Exercise goal - Beginning with the first line of the data below, reproduce every line unchanged, ending with the line that holds "S.camera = camo".

Data excerpt -
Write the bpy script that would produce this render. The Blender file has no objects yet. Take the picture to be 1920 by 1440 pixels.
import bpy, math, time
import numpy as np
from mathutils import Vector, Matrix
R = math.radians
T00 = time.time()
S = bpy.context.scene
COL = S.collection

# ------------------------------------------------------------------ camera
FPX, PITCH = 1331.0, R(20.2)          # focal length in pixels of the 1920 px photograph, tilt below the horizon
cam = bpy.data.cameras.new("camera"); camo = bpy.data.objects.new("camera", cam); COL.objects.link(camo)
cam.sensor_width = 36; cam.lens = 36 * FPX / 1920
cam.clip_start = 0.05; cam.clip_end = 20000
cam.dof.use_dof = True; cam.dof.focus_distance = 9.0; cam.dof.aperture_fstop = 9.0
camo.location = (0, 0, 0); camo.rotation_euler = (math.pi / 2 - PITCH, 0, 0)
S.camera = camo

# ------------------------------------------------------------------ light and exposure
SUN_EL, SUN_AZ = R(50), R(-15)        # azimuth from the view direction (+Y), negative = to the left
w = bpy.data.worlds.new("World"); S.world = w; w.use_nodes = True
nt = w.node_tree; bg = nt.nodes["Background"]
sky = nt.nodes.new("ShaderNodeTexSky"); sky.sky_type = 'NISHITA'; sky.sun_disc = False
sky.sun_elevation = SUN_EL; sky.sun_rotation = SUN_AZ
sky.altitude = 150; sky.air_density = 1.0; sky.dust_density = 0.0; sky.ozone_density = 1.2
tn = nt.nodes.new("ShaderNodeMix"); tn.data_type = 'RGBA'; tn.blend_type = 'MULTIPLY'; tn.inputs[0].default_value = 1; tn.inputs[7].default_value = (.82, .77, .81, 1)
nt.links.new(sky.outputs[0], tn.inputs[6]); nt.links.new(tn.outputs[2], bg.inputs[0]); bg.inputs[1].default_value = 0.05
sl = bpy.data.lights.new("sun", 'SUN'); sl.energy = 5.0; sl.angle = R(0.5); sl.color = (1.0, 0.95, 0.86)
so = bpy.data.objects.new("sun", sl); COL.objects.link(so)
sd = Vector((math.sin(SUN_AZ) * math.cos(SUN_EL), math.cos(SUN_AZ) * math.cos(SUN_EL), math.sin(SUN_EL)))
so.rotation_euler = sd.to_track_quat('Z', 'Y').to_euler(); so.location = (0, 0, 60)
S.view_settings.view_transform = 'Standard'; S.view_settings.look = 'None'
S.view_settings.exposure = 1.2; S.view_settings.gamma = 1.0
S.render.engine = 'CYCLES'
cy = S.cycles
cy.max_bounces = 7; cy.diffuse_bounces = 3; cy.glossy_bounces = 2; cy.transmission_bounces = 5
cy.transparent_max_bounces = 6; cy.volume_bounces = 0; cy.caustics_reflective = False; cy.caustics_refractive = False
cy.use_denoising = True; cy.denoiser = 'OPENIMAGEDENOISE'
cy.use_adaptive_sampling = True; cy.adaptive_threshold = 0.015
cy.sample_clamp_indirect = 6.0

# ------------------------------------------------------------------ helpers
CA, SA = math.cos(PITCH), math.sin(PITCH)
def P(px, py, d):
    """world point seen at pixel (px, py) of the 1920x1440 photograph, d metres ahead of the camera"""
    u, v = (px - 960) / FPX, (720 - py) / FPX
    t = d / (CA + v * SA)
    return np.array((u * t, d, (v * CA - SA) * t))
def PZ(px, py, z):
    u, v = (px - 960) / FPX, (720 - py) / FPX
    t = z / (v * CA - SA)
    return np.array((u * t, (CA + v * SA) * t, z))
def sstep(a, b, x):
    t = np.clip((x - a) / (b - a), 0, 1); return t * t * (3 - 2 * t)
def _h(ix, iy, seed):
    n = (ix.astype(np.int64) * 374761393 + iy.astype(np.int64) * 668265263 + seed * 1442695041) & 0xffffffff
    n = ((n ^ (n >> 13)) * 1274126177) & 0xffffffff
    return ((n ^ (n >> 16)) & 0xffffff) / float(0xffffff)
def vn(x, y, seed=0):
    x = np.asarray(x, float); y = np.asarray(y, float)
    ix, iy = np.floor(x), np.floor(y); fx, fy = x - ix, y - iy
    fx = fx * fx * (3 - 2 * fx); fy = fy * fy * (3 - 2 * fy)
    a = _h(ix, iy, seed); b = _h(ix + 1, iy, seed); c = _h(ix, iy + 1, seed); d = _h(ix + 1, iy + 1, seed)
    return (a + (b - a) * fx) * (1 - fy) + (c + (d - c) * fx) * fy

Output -
Write the bpy script that would produce this render. The Blender file has no objects yet. Take the picture to be 1920 by 1440 pixels.
import bpy, math, time
import numpy as np
from mathutils import Vector, Matrix
R = math.radians
T00 = time.time()
S = bpy.context.scene
COL = S.collection

# ------------------------------------------------------------------ camera
FPX, PITCH = 1331.0, R(20.2)          # focal length in pixels of the 1920 px photograph, tilt below the horizon
cam = bpy.data.cameras.new("camera"); camo = bpy.data.objects.new("camera", cam); COL.objects.link(camo)
cam.sensor_width = 36; cam.lens = 36 * FPX / 1920
cam.clip_start = 0.05; cam.clip_end = 20000
cam.dof.use_dof = True; cam.dof.focus_distance = 9.0; cam.dof.aperture_fstop = 9.0
camo.location = (0, 0, 0); camo.rotation_euler = (math.pi / 2 - PITCH, 0, 0)
S.camera = camo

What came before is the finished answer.